State how many lines of the data contain the word "from", and write nothing besides the number.
-- start --
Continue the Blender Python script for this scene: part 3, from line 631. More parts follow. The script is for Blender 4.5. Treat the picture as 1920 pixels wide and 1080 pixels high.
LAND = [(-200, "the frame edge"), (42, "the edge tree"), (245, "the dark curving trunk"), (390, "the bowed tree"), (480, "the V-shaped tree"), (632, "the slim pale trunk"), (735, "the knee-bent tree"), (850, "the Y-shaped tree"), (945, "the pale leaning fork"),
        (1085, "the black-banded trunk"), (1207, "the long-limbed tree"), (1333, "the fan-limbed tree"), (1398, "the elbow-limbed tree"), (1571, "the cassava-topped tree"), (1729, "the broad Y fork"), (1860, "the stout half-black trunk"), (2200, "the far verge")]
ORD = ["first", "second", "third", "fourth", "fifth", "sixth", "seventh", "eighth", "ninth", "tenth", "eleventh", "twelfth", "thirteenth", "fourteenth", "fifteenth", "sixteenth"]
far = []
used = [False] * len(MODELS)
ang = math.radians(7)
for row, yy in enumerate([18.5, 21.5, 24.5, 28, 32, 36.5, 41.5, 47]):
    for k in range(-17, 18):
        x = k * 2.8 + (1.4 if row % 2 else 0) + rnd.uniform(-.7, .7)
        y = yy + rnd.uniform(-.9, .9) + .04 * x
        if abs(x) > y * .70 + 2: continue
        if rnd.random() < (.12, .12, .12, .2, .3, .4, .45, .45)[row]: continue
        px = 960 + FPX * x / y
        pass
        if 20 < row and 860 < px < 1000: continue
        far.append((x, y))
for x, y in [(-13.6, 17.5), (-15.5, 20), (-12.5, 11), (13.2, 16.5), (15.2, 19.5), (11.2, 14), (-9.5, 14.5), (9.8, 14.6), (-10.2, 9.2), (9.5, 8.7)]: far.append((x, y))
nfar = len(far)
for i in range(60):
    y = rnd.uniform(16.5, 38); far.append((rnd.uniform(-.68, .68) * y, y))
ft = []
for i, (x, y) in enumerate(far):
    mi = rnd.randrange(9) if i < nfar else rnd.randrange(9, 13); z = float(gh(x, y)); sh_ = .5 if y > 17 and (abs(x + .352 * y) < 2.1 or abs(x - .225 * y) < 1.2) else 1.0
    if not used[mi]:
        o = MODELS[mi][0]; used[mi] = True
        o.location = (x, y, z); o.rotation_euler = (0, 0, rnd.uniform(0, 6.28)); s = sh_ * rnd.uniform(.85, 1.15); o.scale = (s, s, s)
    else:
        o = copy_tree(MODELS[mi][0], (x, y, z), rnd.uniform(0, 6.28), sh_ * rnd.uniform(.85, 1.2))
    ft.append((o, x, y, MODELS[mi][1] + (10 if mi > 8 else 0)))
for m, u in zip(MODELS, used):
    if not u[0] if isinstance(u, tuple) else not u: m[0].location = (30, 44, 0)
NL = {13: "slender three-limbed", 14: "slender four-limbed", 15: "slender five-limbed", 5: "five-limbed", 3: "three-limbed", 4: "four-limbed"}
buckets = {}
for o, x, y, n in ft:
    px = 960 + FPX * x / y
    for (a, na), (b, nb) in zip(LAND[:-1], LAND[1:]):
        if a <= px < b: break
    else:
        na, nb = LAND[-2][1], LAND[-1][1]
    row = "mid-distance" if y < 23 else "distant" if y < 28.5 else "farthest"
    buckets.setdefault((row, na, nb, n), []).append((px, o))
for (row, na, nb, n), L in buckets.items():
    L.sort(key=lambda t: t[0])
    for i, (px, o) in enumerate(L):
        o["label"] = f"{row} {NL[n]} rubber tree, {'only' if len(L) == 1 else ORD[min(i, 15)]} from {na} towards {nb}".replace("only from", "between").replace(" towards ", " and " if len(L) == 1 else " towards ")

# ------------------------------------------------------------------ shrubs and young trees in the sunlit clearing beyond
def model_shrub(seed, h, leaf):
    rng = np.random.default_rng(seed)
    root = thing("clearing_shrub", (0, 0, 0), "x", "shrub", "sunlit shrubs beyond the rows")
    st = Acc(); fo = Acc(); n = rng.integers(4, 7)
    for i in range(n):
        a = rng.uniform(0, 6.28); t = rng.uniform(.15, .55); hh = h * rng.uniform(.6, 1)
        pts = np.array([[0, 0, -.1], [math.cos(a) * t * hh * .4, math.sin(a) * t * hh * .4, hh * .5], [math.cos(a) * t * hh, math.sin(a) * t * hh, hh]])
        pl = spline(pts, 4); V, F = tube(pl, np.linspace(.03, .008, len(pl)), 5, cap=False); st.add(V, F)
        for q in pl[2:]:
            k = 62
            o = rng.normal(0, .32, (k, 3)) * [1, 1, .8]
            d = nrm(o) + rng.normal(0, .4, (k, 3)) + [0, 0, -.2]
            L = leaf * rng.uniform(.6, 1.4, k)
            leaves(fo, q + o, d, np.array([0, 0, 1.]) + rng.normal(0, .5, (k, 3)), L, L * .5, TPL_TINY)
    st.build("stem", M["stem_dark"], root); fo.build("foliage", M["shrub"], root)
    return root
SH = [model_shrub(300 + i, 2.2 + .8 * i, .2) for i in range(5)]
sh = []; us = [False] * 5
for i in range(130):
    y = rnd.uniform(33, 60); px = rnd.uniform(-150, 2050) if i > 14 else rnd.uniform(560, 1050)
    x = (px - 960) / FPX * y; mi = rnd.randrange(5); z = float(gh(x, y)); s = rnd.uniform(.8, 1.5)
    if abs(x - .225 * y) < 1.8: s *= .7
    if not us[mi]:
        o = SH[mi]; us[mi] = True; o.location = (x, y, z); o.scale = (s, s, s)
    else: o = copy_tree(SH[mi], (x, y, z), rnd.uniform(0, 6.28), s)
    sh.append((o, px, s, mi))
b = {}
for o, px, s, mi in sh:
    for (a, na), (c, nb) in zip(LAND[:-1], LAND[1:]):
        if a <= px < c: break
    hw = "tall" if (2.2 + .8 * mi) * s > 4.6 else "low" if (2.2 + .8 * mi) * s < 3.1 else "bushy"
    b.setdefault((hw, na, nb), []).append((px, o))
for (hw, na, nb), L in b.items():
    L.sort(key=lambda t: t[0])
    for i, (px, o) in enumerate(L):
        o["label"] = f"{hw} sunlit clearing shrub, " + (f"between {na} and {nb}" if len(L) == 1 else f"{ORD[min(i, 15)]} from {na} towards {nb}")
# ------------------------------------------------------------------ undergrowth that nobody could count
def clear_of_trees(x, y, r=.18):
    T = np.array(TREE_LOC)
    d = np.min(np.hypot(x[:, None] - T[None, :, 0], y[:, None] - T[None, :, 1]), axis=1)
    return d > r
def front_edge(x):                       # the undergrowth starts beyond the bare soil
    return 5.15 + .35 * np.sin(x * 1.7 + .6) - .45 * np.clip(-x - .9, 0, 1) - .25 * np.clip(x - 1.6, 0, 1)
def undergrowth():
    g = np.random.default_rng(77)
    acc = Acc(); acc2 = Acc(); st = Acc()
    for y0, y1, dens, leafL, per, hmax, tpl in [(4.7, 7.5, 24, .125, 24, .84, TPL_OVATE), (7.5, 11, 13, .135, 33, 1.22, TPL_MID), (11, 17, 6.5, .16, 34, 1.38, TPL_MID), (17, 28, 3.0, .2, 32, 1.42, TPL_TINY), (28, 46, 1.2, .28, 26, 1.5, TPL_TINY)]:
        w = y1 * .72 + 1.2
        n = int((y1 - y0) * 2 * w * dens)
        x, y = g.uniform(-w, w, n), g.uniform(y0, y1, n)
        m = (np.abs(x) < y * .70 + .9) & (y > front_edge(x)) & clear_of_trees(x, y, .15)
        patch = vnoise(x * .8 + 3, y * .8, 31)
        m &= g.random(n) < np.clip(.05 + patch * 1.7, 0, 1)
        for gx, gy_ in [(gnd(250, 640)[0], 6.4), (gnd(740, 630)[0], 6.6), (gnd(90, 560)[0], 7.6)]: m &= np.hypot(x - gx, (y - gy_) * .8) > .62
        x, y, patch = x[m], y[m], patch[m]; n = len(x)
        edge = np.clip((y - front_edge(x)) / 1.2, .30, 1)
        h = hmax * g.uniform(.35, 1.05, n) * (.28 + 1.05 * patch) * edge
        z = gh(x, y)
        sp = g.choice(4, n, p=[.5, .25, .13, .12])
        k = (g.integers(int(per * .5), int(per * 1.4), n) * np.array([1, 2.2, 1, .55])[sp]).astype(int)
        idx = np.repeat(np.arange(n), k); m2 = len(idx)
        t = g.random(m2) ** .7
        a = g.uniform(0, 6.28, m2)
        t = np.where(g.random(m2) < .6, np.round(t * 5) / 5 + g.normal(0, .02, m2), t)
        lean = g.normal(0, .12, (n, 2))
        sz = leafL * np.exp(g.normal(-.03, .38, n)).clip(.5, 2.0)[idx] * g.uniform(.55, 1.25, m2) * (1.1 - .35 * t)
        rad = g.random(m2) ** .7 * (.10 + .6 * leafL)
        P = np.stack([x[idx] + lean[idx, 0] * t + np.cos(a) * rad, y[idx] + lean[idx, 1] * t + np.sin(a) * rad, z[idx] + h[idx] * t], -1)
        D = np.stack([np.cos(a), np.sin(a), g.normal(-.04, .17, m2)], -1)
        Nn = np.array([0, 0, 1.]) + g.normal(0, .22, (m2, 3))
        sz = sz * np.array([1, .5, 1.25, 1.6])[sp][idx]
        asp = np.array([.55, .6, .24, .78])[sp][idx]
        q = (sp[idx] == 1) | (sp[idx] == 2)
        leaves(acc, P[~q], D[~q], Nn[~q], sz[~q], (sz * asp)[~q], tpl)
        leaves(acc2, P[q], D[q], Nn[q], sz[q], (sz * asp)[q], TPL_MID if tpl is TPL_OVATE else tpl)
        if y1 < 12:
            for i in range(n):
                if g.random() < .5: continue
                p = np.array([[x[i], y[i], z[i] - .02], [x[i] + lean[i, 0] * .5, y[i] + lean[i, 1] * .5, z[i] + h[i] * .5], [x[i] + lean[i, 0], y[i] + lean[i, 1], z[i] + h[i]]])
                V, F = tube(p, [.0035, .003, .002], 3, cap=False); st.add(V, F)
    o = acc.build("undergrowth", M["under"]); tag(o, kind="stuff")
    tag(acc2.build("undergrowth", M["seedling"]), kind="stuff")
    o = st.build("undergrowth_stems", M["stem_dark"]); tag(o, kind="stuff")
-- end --
**Answer for this exercise:** 3